Everyone is a storyteller, and each story, a sacred gift that a person bestows upon you. 

This is not a blog post about the importance of storytelling in communications. In our work as communicators for justice, we know that stories — those that bring life to complex topics through personal experience — move people. Rather, this post is about how we can ensure that the people whose stories we share — which are oftentimes of struggle, trauma and deep pain — are not used as a pawn to push an agenda.  It’s about how we can practice ethical storytelling. 

These are a few ethical storytelling principles that we honor at Change, while keeping in mind that the art of ethical storytelling, and the way we capture and distribute stories, is always evolving:  

Each individual is human, not a story subject:
Come to the conversation with respect, a humble approach and ready to pivot. Respect the person’s process, and let go of your own agenda: meet the person where they are (figuratively and literally), know when to dig deeper, or when to pull back; laugh with them or let them cry. We work with people of so many backgrounds, yet are conditioned to ask questions through a Western lens. I once asked someone who was fighting to keep their home “what hopes and dreams they have for their family”, assuming they would give me a rosey, grandiose answer. He simply said “for my family to be safe and healthy”. We have to check our own privilege and the reality we function in, let it go, and immerse ourselves in the world of the storyteller.

It’s always their story:
When someone is trusting you with their personal story, set expectations, be transparent and ask for informed consent from the beginning. Tell the storyteller what they can expect from the process, why and how their story may be used and that they have a right to stop the process at any moment. A media release form does not mean we “own” their narrative. When we are communicating about urgent and important campaigns or issues, we may move fast, but if we’re truly committed to ethical storytelling, we can’t cut corners. Make sure that the storyteller is aware of any edits, placements or changes, and that their wishes are honored.

Compensate accordingly:
Paying directly impacted people for their time has to be a standard practice as part of any story collection process. Someone is not only giving you their time, but contributing to your campaign, website or policy work and should be compensated fairly. While the set amount may depend on your budget, always let the storyteller know up front that they are being compensated, and how much. Respect their wishes if they choose not to proceed.

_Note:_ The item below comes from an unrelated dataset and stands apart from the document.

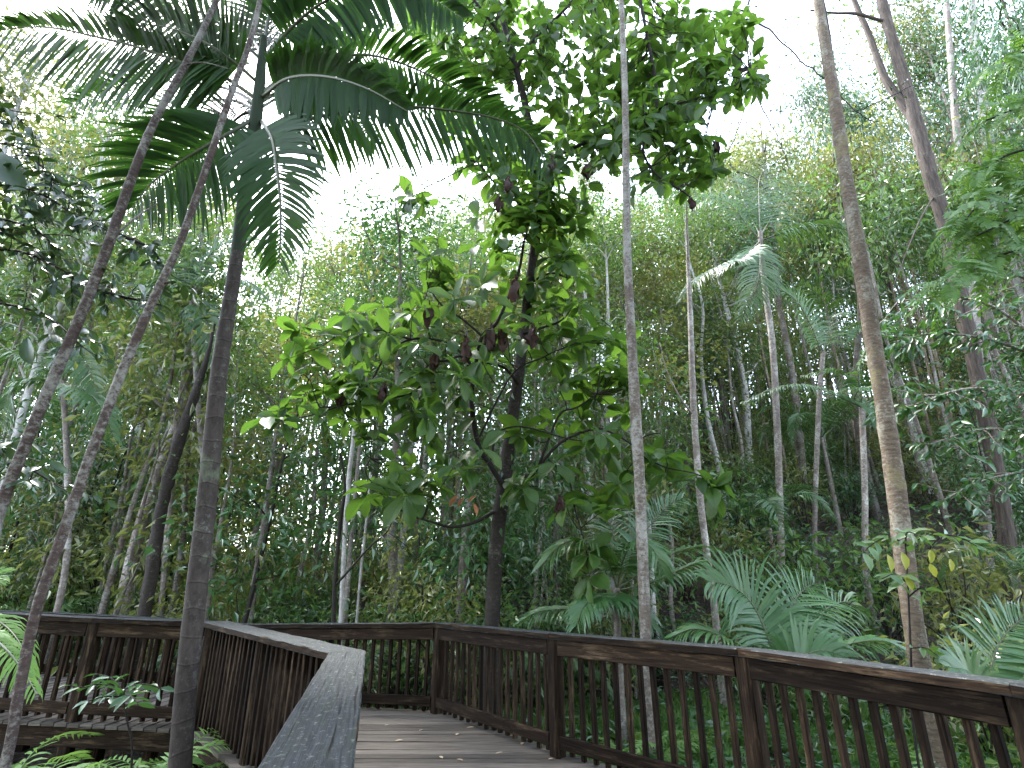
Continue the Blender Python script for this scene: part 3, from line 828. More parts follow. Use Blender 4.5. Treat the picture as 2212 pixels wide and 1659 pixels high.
    Z = [  # zones of leaf whorls: centre, radii, number, depth range
        (1130, 60, 200, 120, 78, -1.2, 1.0), (1330, 110, 200, 150, 94, -1.6, 0.6), (1500, 190, 140, 130, 60, -1.8, 0.2), (1230, 250, 130, 110, 54, -1.2, 0.8),
        (1400, 330, 130, 80, 41, -1.6, 0.2), (1010, 60, 110, 90, 31, -1.0, 0.8), (1150, 370, 130, 60, 22, -1.2, 0.4),
        (1160, 440, 110, 70, 26, -1.2, 0.5), (1120, 560, 121, 97, 17, -1.3, 0.4), (930, 620, 88, 65, 6, -1.3, -0.2), (1060, 690, 165, 97, 17, -1.5, 0.4),
        (860, 730, 143, 76, 10, -1.5, -0.2), (730, 740, 66, 76, 4, -1.5, -0.6), (720, 860, 77, 65, 4, -1.5, -0.8), (880, 850, 143, 65, 8, -1.6, -0.2),
        (1060, 830, 110, 54, 4, -1.6, -0.2), (1210, 650, 77, 97, 7, -1.0, 0.2), (1240, 800, 121, 86, 9, -1.2, 0.2), (1330, 890, 110, 97, 12, -1.4, 0.0),
        (1210, 960, 99, 54, 6, -1.2, 0.0), (860, 1030, 90, 60, 11, -1.6, -0.4), (930, 1010, 50, 40, 3, -1.4, -0.4), (1190, 1070, 110, 40, 6, -1.4, 0.1),
        (1330, 1080, 60, 40, 4, -1.3, 0.0), (1270, 1215, 22, 30, 3, -1.2, -0.9), (1515, 1035, 40, 25, 3, -1.4, -1.0), (610, 905, 33, 16, 3, -1.6, -1.3),
        (895, 425, 30, 25, 3, -1.0, -0.8), (1080, 1000, 132, 65, 3, -1.6, -0.8), (1400, 990, 44, 65, 4, -1.2, -0.4), (1090, 455, 60, 50, 6, -1.0, -0.2)]
    Z += [(1000, 150, 80, 110, 29, -0.9, 0.5), (1060, 310, 90, 80, 22, -1.0, 0.4), (1560, 130, 80, 120, 26, -1.6, 0.2), (1480, 370, 70, 60, 14, -1.5, -0.2), (700, 800, 88, 119, 8, -1.5, -0.7), (820, 800, 121, 86, 7, -1.6, -0.4), (960, 560, 66, 54, 4, -1.0, -0.3),
          (1300, 800, 99, 86, 7, -1.2, 0.2), (830, 930, 121, 54, 5, -1.5, -0.6), (940, 900, 132, 54, 4, -1.5, -0.4), (1190, 480, 60, 90, 14, -1.0, 0.3)]
    pos, dr, ups, ln = [], [], [], []
    dead = []
    tb = MB()
    for cu, cv, ru, rv, n, da, db in Z:
        for i in range(n):
            a = rng.rand() * 6.283; r = math.sqrt(rng.rand())
            u, v = cu + ru * r * math.cos(a), cv + rv * r * math.sin(a)
            p = P(u, v, Y0 + rng.uniform(da, db))
            q = nodes[np.argmin(np.linalg.norm(nodes - p, axis=1))]
            dist = np.linalg.norm(p - q)
            if dist > 0.1:
                limb(tb, q, p, 0.010, 0.005, rng, -0.05, 4, 4)
            ax = nrm(nrm(p - q + 1e-4) * 0.6 + np.array((0, 0, 0.45)) + rng.randn(3) * 0.25)
            s1 = nrm(np.cross(ax, rng.randn(3))); s2 = np.cross(ax, s1)
            m = rng.randint(5, 9); ph = rng.rand() * 6.283
            for k in range(m):
                an = ph + k * 2.4 + rng.randn() * 0.2
                radial = math.cos(an) * s1 + math.sin(an) * s2
                el = rng.uniform(-0.15, 0.6)
                d = nrm(radial + ax * el + np.array((0, 0, -0.22 - 0.2 * rng.rand())))
                pos.append(p + radial * 0.02 + ax * rng.uniform(-0.05, 0.05)); dr.append(d)
                ups.append(nrm(ax * 0.7 + np.array((0, 0, 0.5)) + rng.randn(3) * 0.25))
                ln.append((0.345 if cv > 400 else 0.30) * rng.choice((0.45, 0.7, 0.85, 1.0, 1.1, 1.25)) * rng.uniform(0.9, 1.1))
    pos, dr, ups, ln = map(np.array, (pos, dr, ups, ln))
    obj('twigs', tb.mesh('twigs', M['twig'], True, base), root, 'stuff')
    vis = ln / np.linalg.norm(pos - np.array((0, 0, CAMZ)), axis=1)
    pv = np.array([proj(p) or (-1, -1) for p in pos])
    vis[(pv[:, 1] < 0) | (pv[:, 0] < 0)] = 0
    order = np.argsort(-vis)
    top = order[:295]; rest = order[295:]
    tv, tt = BROAD
    vmesh = []
    for k in range(6):
        m = MB(); w = 0.44 + 0.05 * (k % 3)
        t2 = tv.copy(); t2[:, 2] *= 0.6 + 0.35 * k / 3; t2[:, 2] += rng.randn(len(tv)) * 0.012; t2[:, 1] += 0.03 * np.sin(t2[:, 0] * 9 + k)
        m.add(t2 * np.array((1, w, 1)), t=tt, uv=np.stack([tv[:, 0], tv[:, 1] + 0.5], 1))
        vmesh.append(m.mesh('leaf', M['broad_leaf'], True))
    for i in top:
        d = dr[i]; s = nrm(np.cross(ups[i], d)); z = np.cross(d, s)
        o = obj('leaf', vmesh[rng.randint(6)], root)
        mt = Matrix(((d[0] * ln[i], s[0] * ln[i], z[0] * ln[i], pos[i][0] - base[0]), (d[1] * ln[i], s[1] * ln[i], z[1] * ln[i], pos[i][1] - base[1]), (d[2] * ln[i], s[2] * ln[i], z[2] * ln[i], pos[i][2] - base[2]), (0, 0, 0, 1)))
        o.matrix_local = mt
    fm = MB(); leaves(fm, pos[rest], dr[rest], ups[rest], ln[rest], ln[rest] * rng.uniform(0.42, 0.55, len(rest)), BROAD)
    obj('foliage', fm.mesh('foliage', M['broad_leaf'], True, base), root, 'stuff')
    # curled dead leaves that hang among the green ones
    for u, v, s in [(1113, 625, 0.42), (1062, 733, 0.46), (1085, 735, 0.40), (1007, 757, 0.40), (927, 680, 0.36), (940, 780, 0.34), (1150, 725, 0.36), (735, 858, 0.30), (1268, 370, 0.36), (1192, 355, 0.32), (1097, 400, 0.34), (1077, 440, 0.34), (1545, 315, 0.32), (1493, 440, 0.28), (828, 850, 0.3), (1210, 1100, 0.34)]:
        p = P(u, v, Y0 - 1.35)
        m = MB()
        for q in range(3):
            an = q * 2.1 + rng.rand()
            leaves(m, [p + np.array((0, 0, s * 0.45))], [np.array((math.cos(an) * 0.22, math.sin(an) * 0.22, -1))], [np.array((math.cos(an), math.sin(an), 0.3))], s * rng.uniform(0.8, 1.1), s * 0.34, BROAD)
        m.v = [v_ + rng.randn(*v_.shape) * 0.022 * s / 0.4 for v_ in m.v]
        obj('dead_leaf', m.mesh('dead_leaf', M['dead_leaf'], True, base), root)['label'] = 'brown curled dead leaf'
    for u, v, s in [(990, 1076, 0.20), (1004, 1080, 0.17), (1030, 1076, 0.15), (1022, 1092, 0.19)]:
        m = MB(); leaves(m, [P(u, v - 6, Y0 - 0.9)], [np.array((rng.uniform(-1, 1), -0.3, -0.6))], [np.array((rng.uniform(-.6, .6), -0.7, 0.6))], s, s * 0.40, BROAD)
        obj('orange_leaf', m.mesh('orange_leaf', M['orange_leaf'], True, base), root)['label'] = 'withered orange leaf'
build_broad_tree()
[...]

Use ethical imagery and multimedia:
Photos and videos are beautiful and powerful ways to tell a story. Visuals should advance equity, instill a sense of ownership and power in the subject (rather than victimizing them), and honor their perspective. From who you hire, how you conduct photo and video shoots to the final product, every step matters. Water Hub and Survival Media have put together a great overview if you’re considering multi-media as part of your storytelling efforts. 

Follow up with gratitude:
And finally, follow up with your story subject and let them know how their story impacted and made your work a success. In our recent #DeliverBirthJustice, we thanked the mothers who brought the campaign to life, and, without whose participation, the campaign would not have been possible. This is a powerful and important way to build relationships, trust and, most importantly, let people know that their stories matter and are driving change.